> Dataset section:
++++++++++
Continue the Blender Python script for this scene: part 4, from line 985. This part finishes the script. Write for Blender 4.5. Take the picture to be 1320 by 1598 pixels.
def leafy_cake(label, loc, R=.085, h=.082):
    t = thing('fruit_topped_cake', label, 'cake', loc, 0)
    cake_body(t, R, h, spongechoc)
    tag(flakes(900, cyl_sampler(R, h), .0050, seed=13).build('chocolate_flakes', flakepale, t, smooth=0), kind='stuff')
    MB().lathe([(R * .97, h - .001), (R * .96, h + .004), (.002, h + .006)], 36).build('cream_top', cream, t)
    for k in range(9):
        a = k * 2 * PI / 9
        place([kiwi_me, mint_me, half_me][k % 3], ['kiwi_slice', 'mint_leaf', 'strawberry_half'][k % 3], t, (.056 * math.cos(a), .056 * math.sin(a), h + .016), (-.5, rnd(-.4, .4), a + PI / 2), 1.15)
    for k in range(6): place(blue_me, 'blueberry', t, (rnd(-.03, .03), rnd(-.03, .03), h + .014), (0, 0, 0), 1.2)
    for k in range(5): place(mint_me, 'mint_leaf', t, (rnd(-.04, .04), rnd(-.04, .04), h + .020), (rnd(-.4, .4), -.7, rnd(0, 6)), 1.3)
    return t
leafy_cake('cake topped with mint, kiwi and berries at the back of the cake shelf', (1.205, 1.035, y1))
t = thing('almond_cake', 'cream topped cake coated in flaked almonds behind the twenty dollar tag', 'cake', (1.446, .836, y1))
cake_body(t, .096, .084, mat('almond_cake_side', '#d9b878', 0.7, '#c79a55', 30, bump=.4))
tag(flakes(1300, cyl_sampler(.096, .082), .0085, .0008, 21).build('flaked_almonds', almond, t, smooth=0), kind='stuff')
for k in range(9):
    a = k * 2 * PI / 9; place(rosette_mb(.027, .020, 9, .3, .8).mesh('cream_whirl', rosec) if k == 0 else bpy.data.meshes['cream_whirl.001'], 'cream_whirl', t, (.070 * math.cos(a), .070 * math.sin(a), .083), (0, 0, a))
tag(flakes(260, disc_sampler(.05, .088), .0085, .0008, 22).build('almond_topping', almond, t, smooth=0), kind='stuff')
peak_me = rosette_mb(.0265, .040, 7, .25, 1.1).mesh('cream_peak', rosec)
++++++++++
> Problem to solve: Copy out every line of the data above, exactly as given.

> The completed task:
Continue the Blender Python script for this scene: part 4, from line 985. This part finishes the script. Write for Blender 4.5. Take the picture to be 1320 by 1598 pixels.
def leafy_cake(label, loc, R=.085, h=.082):
    t = thing('fruit_topped_cake', label, 'cake', loc, 0)
    cake_body(t, R, h, spongechoc)
    tag(flakes(900, cyl_sampler(R, h), .0050, seed=13).build('chocolate_flakes', flakepale, t, smooth=0), kind='stuff')
    MB().lathe([(R * .97, h - .001), (R * .96, h + .004), (.002, h + .006)], 36).build('cream_top', cream, t)
    for k in range(9):
        a = k * 2 * PI / 9
        place([kiwi_me, mint_me, half_me][k % 3], ['kiwi_slice', 'mint_leaf', 'strawberry_half'][k % 3], t, (.056 * math.cos(a), .056 * math.sin(a), h + .016), (-.5, rnd(-.4, .4), a + PI / 2), 1.15)
    for k in range(6): place(blue_me, 'blueberry', t, (rnd(-.03, .03), rnd(-.03, .03), h + .014), (0, 0, 0), 1.2)
    for k in range(5): place(mint_me, 'mint_leaf', t, (rnd(-.04, .04), rnd(-.04, .04), h + .020), (rnd(-.4, .4), -.7, rnd(0, 6)), 1.3)
    return t
leafy_cake('cake topped with mint, kiwi and berries at the back of the cake shelf', (1.205, 1.035, y1))
t = thing('almond_cake', 'cream topped cake coated in flaked almonds behind the twenty dollar tag', 'cake', (1.446, .836, y1))
cake_body(t, .096, .084, mat('almond_cake_side', '#d9b878', 0.7, '#c79a55', 30, bump=.4))
tag(flakes(1300, cyl_sampler(.096, .082), .0085, .0008, 21).build('flaked_almonds', almond, t, smooth=0), kind='stuff')
for k in range(9):
    a = k * 2 * PI / 9; place(rosette_mb(.027, .020, 9, .3, .8).mesh('cream_whirl', rosec) if k == 0 else bpy.data.meshes['cream_whirl.001'], 'cream_whirl', t, (.070 * math.cos(a), .070 * math.sin(a), .083), (0, 0, a))
tag(flakes(260, disc_sampler(.05, .088), .0085, .0008, 22).build('almond_topping', almond, t, smooth=0), kind='stuff')
peak_me = rosette_mb(.0265, .040, 7, .25, 1.1).mesh('cream_peak', rosec)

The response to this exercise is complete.